## EXERCISE
Find the word "scene" in the material below and gather every line that contains it.

┌─ MATERIAL PROVIDED

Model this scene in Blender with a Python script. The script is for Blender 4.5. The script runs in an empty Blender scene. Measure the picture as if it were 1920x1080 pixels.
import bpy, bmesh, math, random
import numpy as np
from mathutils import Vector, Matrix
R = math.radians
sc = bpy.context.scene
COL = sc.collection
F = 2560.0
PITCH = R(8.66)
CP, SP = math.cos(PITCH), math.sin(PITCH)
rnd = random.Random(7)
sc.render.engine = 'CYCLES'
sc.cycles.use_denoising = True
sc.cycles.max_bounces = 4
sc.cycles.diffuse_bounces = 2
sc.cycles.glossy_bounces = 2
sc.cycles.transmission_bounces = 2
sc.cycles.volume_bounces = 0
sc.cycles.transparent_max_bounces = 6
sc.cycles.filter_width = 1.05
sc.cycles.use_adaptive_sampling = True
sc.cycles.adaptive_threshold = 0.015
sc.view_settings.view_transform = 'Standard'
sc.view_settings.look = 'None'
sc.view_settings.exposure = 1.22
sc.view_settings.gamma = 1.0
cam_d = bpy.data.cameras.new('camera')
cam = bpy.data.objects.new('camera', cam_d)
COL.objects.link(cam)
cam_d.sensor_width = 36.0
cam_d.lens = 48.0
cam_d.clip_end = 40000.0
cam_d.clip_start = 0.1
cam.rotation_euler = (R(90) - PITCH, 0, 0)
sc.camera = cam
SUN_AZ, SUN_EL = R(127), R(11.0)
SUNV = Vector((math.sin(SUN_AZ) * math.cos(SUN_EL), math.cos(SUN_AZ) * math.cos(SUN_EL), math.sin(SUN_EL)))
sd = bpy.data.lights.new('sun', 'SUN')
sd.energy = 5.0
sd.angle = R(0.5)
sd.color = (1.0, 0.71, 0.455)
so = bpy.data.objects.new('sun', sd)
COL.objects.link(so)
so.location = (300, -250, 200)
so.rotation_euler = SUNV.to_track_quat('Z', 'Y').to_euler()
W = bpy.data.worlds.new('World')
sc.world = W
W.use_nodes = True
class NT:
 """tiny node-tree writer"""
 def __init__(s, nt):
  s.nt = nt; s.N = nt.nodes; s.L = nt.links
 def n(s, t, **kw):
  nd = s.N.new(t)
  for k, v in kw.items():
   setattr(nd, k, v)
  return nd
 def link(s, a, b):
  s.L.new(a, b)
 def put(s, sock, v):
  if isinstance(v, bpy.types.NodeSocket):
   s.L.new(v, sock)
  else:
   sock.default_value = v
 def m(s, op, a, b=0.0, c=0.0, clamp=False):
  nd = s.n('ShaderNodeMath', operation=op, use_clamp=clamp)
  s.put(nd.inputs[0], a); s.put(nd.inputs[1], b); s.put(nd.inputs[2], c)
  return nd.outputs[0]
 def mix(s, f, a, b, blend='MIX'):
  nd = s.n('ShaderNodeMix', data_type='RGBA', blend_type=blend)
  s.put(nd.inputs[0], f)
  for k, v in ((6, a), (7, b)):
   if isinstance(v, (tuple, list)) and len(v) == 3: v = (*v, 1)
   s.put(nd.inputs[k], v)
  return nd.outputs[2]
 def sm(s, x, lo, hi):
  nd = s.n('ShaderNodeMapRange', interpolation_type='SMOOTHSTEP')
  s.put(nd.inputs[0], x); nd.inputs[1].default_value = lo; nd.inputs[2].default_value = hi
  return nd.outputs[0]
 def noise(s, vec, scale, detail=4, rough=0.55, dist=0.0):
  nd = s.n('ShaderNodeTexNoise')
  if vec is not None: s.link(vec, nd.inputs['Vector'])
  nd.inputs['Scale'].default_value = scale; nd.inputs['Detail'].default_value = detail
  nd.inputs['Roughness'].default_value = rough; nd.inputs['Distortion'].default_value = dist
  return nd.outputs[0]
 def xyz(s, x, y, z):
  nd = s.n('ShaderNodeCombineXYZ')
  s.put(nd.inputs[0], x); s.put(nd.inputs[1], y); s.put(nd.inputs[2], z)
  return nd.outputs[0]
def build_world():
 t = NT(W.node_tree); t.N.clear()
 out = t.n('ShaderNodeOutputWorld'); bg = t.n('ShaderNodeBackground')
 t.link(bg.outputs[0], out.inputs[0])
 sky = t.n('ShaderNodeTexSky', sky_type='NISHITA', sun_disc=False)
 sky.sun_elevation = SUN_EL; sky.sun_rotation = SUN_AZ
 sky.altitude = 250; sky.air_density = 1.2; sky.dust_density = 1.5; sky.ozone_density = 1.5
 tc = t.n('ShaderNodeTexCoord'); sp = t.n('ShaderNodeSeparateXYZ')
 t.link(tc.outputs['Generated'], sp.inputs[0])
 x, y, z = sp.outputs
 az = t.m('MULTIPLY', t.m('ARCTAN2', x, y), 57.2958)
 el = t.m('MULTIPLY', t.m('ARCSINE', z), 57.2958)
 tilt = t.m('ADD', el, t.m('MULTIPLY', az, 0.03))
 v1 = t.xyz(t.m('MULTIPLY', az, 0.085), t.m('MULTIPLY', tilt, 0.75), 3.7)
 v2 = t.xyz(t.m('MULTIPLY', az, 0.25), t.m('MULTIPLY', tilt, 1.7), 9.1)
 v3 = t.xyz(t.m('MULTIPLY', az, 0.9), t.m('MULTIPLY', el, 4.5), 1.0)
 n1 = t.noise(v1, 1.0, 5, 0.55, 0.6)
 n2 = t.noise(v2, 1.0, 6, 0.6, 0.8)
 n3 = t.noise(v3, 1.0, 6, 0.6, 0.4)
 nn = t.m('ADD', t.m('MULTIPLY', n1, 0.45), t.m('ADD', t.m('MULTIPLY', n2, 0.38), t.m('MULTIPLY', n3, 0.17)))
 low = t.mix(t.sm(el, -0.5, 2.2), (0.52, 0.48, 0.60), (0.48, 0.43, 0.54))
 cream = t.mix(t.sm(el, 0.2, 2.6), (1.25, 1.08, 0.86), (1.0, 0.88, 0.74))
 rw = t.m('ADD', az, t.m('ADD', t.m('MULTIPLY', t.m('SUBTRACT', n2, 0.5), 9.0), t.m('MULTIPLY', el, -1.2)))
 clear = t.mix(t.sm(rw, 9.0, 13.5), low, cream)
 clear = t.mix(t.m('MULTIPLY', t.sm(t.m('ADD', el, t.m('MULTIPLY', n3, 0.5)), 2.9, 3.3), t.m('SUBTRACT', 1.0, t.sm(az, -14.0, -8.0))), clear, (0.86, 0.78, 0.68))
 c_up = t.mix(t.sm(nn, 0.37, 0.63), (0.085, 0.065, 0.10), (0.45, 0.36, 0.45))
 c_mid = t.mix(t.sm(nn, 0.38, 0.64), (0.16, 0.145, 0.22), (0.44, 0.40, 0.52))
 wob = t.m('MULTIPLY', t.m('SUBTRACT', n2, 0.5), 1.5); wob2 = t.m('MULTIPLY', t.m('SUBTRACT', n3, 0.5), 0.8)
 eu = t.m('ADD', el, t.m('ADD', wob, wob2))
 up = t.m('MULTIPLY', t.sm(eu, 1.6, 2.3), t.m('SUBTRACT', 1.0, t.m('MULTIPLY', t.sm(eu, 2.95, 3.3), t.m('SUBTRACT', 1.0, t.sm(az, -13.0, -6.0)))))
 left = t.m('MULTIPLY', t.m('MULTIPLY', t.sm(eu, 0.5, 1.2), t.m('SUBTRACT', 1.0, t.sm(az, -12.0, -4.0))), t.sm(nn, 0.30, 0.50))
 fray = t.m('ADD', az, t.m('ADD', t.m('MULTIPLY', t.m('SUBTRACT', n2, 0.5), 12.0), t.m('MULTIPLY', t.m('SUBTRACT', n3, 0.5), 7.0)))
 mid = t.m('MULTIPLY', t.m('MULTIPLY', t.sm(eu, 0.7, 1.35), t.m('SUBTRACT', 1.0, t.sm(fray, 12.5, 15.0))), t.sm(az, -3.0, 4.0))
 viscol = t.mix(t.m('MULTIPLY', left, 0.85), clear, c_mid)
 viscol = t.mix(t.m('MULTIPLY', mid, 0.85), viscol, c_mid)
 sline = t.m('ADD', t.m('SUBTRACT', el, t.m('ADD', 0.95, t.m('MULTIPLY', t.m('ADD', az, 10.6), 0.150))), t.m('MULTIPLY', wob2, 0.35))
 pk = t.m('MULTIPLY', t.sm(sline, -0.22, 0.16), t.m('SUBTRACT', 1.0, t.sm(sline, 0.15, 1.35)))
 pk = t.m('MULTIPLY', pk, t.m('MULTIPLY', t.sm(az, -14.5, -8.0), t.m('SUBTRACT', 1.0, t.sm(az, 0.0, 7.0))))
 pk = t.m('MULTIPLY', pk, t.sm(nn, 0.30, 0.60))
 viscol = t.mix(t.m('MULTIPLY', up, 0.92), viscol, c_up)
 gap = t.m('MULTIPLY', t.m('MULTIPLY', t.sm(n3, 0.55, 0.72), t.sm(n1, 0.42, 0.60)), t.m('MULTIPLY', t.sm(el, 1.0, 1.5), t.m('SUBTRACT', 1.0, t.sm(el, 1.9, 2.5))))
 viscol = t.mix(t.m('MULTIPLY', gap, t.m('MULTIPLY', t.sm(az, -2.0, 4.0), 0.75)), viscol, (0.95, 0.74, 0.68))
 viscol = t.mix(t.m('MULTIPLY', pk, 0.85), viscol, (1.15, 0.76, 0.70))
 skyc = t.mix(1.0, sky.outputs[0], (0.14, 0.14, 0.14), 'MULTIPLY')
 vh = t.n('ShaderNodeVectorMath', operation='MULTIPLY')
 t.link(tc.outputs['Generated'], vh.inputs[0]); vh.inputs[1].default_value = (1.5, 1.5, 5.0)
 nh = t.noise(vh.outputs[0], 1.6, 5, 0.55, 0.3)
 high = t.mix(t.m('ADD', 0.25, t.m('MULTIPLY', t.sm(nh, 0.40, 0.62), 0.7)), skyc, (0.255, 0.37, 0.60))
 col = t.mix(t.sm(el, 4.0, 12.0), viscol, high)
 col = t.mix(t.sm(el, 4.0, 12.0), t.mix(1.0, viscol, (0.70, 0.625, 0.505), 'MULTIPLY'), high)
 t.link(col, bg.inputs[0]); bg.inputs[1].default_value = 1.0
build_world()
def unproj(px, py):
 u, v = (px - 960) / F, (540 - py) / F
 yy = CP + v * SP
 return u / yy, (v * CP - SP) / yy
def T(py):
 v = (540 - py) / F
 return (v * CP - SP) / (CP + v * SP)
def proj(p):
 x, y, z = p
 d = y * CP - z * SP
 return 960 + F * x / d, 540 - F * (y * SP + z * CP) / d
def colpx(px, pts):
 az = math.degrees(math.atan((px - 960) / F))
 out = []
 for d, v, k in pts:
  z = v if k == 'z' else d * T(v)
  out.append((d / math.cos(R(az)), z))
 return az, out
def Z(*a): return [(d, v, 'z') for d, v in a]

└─

## OUTPUT FOR THIS TASK
Model this scene in Blender with a Python script. The script is for Blender 4.5. The script runs in an empty Blender scene. Measure the picture as if it were 1920x1080 pixels.
sc = bpy.context.scene